** START OF Raw data **

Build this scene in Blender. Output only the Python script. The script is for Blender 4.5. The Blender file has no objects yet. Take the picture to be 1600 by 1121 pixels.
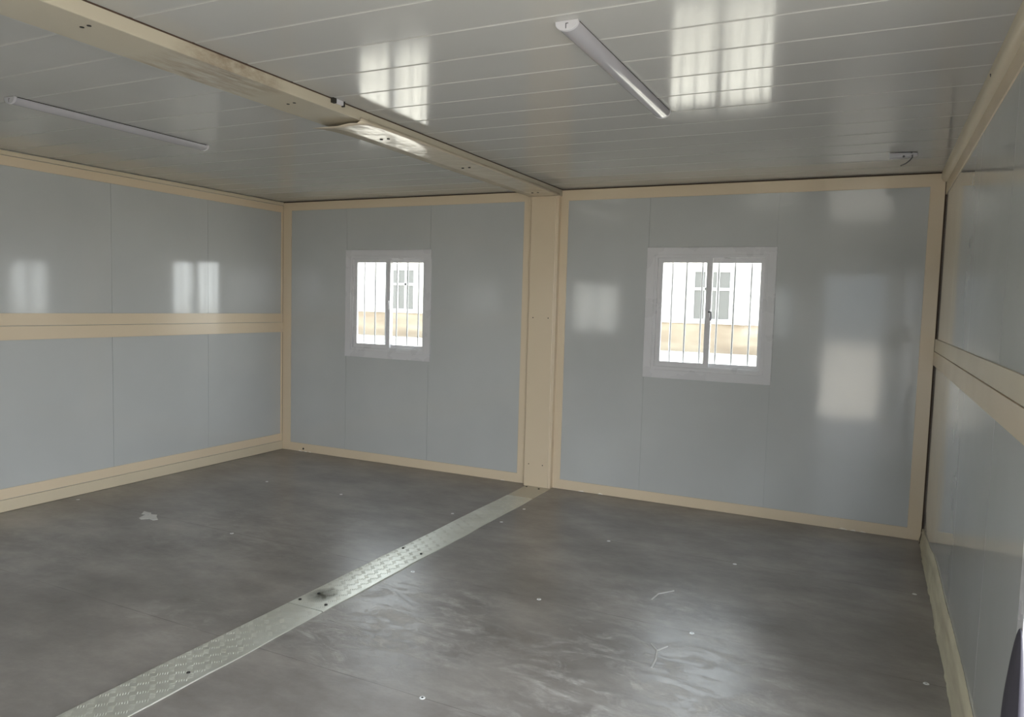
import bpy, math, random
from mathutils import Vector, Matrix
random.seed(7)
sc = bpy.context.scene
col = sc.collection

# ------------------------------------------------------------------ camera
CAM = Vector((1.8526, -5.3916, 1.4563))
R_RIGHT = Vector((0.89772495, 0.43968848, 0.02763975))
R_UP = Vector((-0.05718435, 0.05408788, 0.99689741))
R_FWD = Vector((-0.43682933, 0.89652024, -0.07369934))
cd = bpy.data.cameras.new('camera')
cam = bpy.data.objects.new('camera', cd); col.objects.link(cam)
m = Matrix((R_RIGHT, R_UP, -R_FWD)).transposed().to_4x4()
m.translation = CAM
cam.matrix_world = m
cd.sensor_width = 36.0
cd.lens = 36.0 * 1157.7 / 1600.0
cd.clip_start = 0.02
cd.clip_end = 500
sc.camera = cam

# ------------------------------------------------------------------ world, sun, exposure
SKY = 5.8
world = bpy.data.worlds.new('bright_overcast_sky'); sc.world = world
world.use_nodes = True
nt = world.node_tree; nt.nodes.clear()
wo = nt.nodes.new('ShaderNodeOutputWorld'); bg = nt.nodes.new('ShaderNodeBackground')
tc = nt.nodes.new('ShaderNodeTexCoord'); sp = nt.nodes.new('ShaderNodeSeparateXYZ')
mr = nt.nodes.new('ShaderNodeMapRange'); mr.inputs['From Min'].default_value = 0.0; mr.inputs['From Max'].default_value = 0.7
rp = nt.nodes.new('ShaderNodeValToRGB')
rp.color_ramp.elements[0].color = (0.95, 0.98, 1.0, 1); rp.color_ramp.elements[1].color = (0.80, 0.90, 1.0, 1)
nt.links.new(tc.outputs['Generated'], sp.inputs[0]); nt.links.new(sp.outputs['Z'], mr.inputs['Value'])
nt.links.new(mr.outputs[0], rp.inputs[0]); nt.links.new(rp.outputs[0], bg.inputs['Color'])
bg.inputs['Strength'].default_value = SKY
nt.links.new(bg.outputs[0], wo.inputs['Surface'])

sd = bpy.data.lights.new('sun', 'SUN'); sun = bpy.data.objects.new('sun', sd); col.objects.link(sun)
sd.energy = 17.0; sd.angle = math.radians(1.5); sd.color = (1.0, 0.965, 0.92)
sun_dir = Vector((0.80, 0.0, -0.80)).normalized()          # the way the light travels
sun.rotation_euler = sun_dir.to_track_quat('-Z', 'Y').to_euler()

sc.view_settings.view_transform = 'Standard'
sc.view_settings.look = 'None'
sc.view_settings.exposure = 0.93
sc.view_settings.gamma = 1.0
sc.view_settings.use_curve_mapping = False
cy = sc.cycles
cy.max_bounces = 16; cy.diffuse_bounces = 10; cy.glossy_bounces = 8; cy.transparent_max_bounces = 16
cy.sample_clamp_indirect = 12.0
cy.caustics_reflective = True

# room
XL, XR, L, H = -3.217, 2.209, 5.80, 2.350
def portal(name, loc, sx, sy, direction):
    d = bpy.data.lights.new(name, 'AREA'); d.shape = 'RECTANGLE'; d.size = sx; d.size_y = sy
    d.energy = 1.0; d.cycles.is_portal = True
    o = bpy.data.objects.new(name, d); col.objects.link(o)
    o.location = loc; o.rotation_euler = Vector(direction).to_track_quat('-Z', 'Z').to_euler()
    return o
WZ0, WZ1 = 0.940, 1.897
BACK_WIN = [(-2.468, -1.560), (0.315, 1.226)]
FRONT_WIN = [(-2.62, -1.712), (-0.02, 0.89)]
DOORF = (1.17, 2.00)
DOORS = (-5.70, -3.345)            # side door opening along y in the right wall
for a, b in BACK_WIN:
    portal('window_portal', ((a+b)/2, 0.11, 1.42), 0.80, 0.80, (0, -1, 0))
for a, b in FRONT_WIN:
    portal('window_portal', ((a+b)/2, -L-0.11, 1.42), 0.80, 0.80, (0, 1, 0))
portal('door_portal', ((DOORF[0]+DOORF[1])/2, -L-0.09, 1.02), 0.86, 2.0, (0, 1, 0))
portal('door_portal', (XR+0.09, (DOORS[0]+DOORS[1])/2, 1.02), DOORS[1]-DOORS[0], 2.0, (-1, 0, 0))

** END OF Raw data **

Set problem >> Leave out any pictures, please, and quote only the lines from the top of the data through the line that contains "sc.camera = cam".

Task answer >>
Build this scene in Blender. Output only the Python script. The script is for Blender 4.5. The Blender file has no objects yet. Take the picture to be 1600 by 1121 pixels.
import bpy, math, random
from mathutils import Vector, Matrix
random.seed(7)
sc = bpy.context.scene
col = sc.collection

# ------------------------------------------------------------------ camera
CAM = Vector((1.8526, -5.3916, 1.4563))
R_RIGHT = Vector((0.89772495, 0.43968848, 0.02763975))
R_UP = Vector((-0.05718435, 0.05408788, 0.99689741))
R_FWD = Vector((-0.43682933, 0.89652024, -0.07369934))
cd = bpy.data.cameras.new('camera')
cam = bpy.data.objects.new('camera', cd); col.objects.link(cam)
m = Matrix((R_RIGHT, R_UP, -R_FWD)).transposed().to_4x4()
m.translation = CAM
cam.matrix_world = m
cd.sensor_width = 36.0
cd.lens = 36.0 * 1157.7 / 1600.0
cd.clip_start = 0.02
cd.clip_end = 500
sc.camera = cam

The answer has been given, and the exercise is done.